Of course, it’s the “SNL” freshmen who are going to be most susceptible to cuts. But it’s a credit to “SNL” that most of the newbies seemed untouchable: Colin Jost is the head writer in addition to being the new face of “Weekend Update,” so that was never going to happen. Beck Bennett and Kyle Mooney got plenty of post-12:30 p.m. sketches to themselves, so they’re doing something right. Sasheer Zamata also acquitted herself nicely in a midseason entry that kicked up some attention as the series’ first female African-American cast member in ages. I’m willing to bet Noel Wells sticks around though she didn’t do anything particularly memorable, just solid impression work.

From there, the odds get a little longer. Were Mike O’Brien not already a writer on “SNL,” his on-air tenure would seem ill-fated considering how inconsistently he was used, though he got some featured sketches late in the run that may indicate he’ll be back. If there is any one person who seems most likely to join Wheelan on the unemployment line, it’s John Milhiser, who was the least-used cast member last season, according to this handy chart from comedy-news website Splitsider. If another head is going to roll, it would have to be his.

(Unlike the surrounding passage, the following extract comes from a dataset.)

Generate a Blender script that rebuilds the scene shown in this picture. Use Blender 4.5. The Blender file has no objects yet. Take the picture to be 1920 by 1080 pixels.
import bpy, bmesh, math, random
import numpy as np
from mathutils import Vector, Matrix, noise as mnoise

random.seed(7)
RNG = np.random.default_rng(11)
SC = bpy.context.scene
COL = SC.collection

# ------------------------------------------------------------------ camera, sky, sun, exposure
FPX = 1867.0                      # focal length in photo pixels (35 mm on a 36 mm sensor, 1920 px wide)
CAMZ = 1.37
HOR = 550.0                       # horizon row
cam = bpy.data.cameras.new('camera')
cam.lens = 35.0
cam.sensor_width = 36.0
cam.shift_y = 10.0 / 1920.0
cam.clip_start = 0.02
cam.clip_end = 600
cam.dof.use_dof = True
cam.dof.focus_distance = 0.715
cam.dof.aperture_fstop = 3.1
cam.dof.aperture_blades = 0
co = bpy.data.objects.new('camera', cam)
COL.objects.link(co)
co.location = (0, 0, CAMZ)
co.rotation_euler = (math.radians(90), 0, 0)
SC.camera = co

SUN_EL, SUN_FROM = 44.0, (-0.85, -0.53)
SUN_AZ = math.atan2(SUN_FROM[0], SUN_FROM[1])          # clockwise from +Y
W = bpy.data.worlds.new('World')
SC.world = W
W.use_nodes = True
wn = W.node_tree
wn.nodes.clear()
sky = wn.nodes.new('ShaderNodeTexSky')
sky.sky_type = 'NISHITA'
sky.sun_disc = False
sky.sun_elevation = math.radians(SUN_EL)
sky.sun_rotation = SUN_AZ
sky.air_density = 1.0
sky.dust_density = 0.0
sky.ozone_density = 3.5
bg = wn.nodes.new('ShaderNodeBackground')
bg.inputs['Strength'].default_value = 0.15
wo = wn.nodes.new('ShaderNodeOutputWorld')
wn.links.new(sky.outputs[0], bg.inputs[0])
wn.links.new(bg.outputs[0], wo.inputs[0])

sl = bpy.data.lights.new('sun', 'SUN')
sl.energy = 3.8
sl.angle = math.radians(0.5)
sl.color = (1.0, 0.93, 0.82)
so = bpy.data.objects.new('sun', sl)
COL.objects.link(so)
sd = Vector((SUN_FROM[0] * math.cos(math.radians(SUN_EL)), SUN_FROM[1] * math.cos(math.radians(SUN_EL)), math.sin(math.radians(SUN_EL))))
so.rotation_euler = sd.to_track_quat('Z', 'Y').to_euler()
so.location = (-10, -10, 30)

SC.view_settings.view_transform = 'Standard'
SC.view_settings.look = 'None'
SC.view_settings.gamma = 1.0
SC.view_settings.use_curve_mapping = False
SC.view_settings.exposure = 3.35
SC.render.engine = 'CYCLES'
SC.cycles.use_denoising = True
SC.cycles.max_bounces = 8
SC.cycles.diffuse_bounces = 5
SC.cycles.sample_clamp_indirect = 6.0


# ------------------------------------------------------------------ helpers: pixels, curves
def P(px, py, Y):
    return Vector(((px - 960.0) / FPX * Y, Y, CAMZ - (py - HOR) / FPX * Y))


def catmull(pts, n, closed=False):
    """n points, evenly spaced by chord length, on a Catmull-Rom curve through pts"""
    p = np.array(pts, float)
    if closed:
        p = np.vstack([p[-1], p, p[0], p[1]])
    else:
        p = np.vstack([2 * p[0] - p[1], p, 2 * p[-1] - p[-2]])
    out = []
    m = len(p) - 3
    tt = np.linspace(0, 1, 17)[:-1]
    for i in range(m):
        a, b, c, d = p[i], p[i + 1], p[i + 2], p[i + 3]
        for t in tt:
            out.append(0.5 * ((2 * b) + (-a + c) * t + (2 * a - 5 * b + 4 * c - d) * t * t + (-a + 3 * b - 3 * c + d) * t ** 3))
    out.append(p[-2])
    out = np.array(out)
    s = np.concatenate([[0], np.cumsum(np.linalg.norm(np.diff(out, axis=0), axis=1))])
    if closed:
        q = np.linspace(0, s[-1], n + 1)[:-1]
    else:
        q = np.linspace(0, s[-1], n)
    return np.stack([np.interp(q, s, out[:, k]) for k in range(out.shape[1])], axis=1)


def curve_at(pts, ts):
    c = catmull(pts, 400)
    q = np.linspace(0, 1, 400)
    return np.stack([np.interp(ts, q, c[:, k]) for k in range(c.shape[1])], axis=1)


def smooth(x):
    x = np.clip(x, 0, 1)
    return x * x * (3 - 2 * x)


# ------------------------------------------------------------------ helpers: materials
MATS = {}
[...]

Still, it wouldn’t be surprising if Wheelan was the only cut and “SNL” didn’t even bother to replace him. That would actually be a nice show of confidence in a cast that may be short on stars for now, though Kate McKinnon got a shot in the arm last week with an Emmy nomination.

Don’t forget, it’s likely veteran player Nasim Pedrad won’t be back considering she is joining the cast of the new Fox comedy “Mulaney,” though no official announcement has been made.

Chin up, Wheelan. It’s sad to see a young comic take his lumps, though “SNL” history is littered with talent that didn’t last long on the show, only to find success elsewhere. Don’t be shocked if Wheelan suddenly shows up in pilot season next year, laughing all the way to the bank.

Though “SNL” is an incredibly powerful springboard for launching new talent, it’s not for everyone. Just because someone flames out on “SNL” doesn’t mean he or she doesn’t have the goods for a showbiz career.